For one, the range of colours available in, say, Watson’s, is a bit limited. You can choose between red-black, black-black, purple-black, blue-black and a few other permutations of black.
My hair, as you know, is not black or super black. No matter which colour I use, the results tend to be the same: quite dark with reddish highlights. Like a very dark red wine. Not sure if I’d say it’s ‘intriguing red black’ like the box insists but hey, what the hell.
Let me show you what you need to dye your hair in China.
First of all, it really helps to know approximately what to do beforehand as the instructions are 100% in Chinese. I’ve done my own hair so many times in so many languages that I know the steps and the timing by heart. Hopefully the Chinese directions are not different, though I’ve not noticed any adverse effects so far.
Secondly, Chinese dye kits come awesomely equipped. Look at Gerald the Bear modelling all the protective gear that come in the box. And since it’s the eastern part of the world we’ve been talking about, you might want to go kawaii and blend in with the background with some decent style tips.
As you can see on Gerald, there’s a cute little plastic poncho that goes over your head and protects your clothes from dye spatters. You also get the usual plastic gloves. However, most unexpectedly, you also get little elasticated ear covers (unfortunately not bear-sized so they didn’t quite cover Gerald’s ears). Ear covers! How awesome is that? No more blotchy purple ears to spoil the joy of newly dyed hair!
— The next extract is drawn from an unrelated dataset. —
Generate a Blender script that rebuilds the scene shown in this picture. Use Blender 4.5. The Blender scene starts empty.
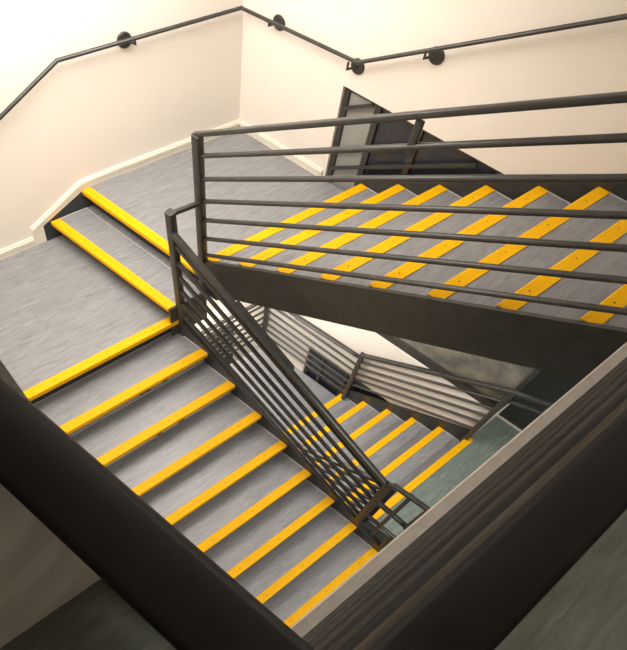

I’m not going to post any follow up photos until I can get my hair cut again, as it’s rather dire these days. You can rest assured, however, that the colour is a most excellent deep, dark burgundy, which cuts a swathe of brilliance through the grimness of a Shanghai day.
ETA (29 Sept): I finally braved my Mac’s PhotoBooth and took a picture of the new colour when on the train to Nanjing yesterday to do the first 2 workshops for my new part time gig as the British Council’s Language Expert (yep, thet’s me, shore is, uh huh). I still totally need a hair cut. It’s getting out of control, I tell you.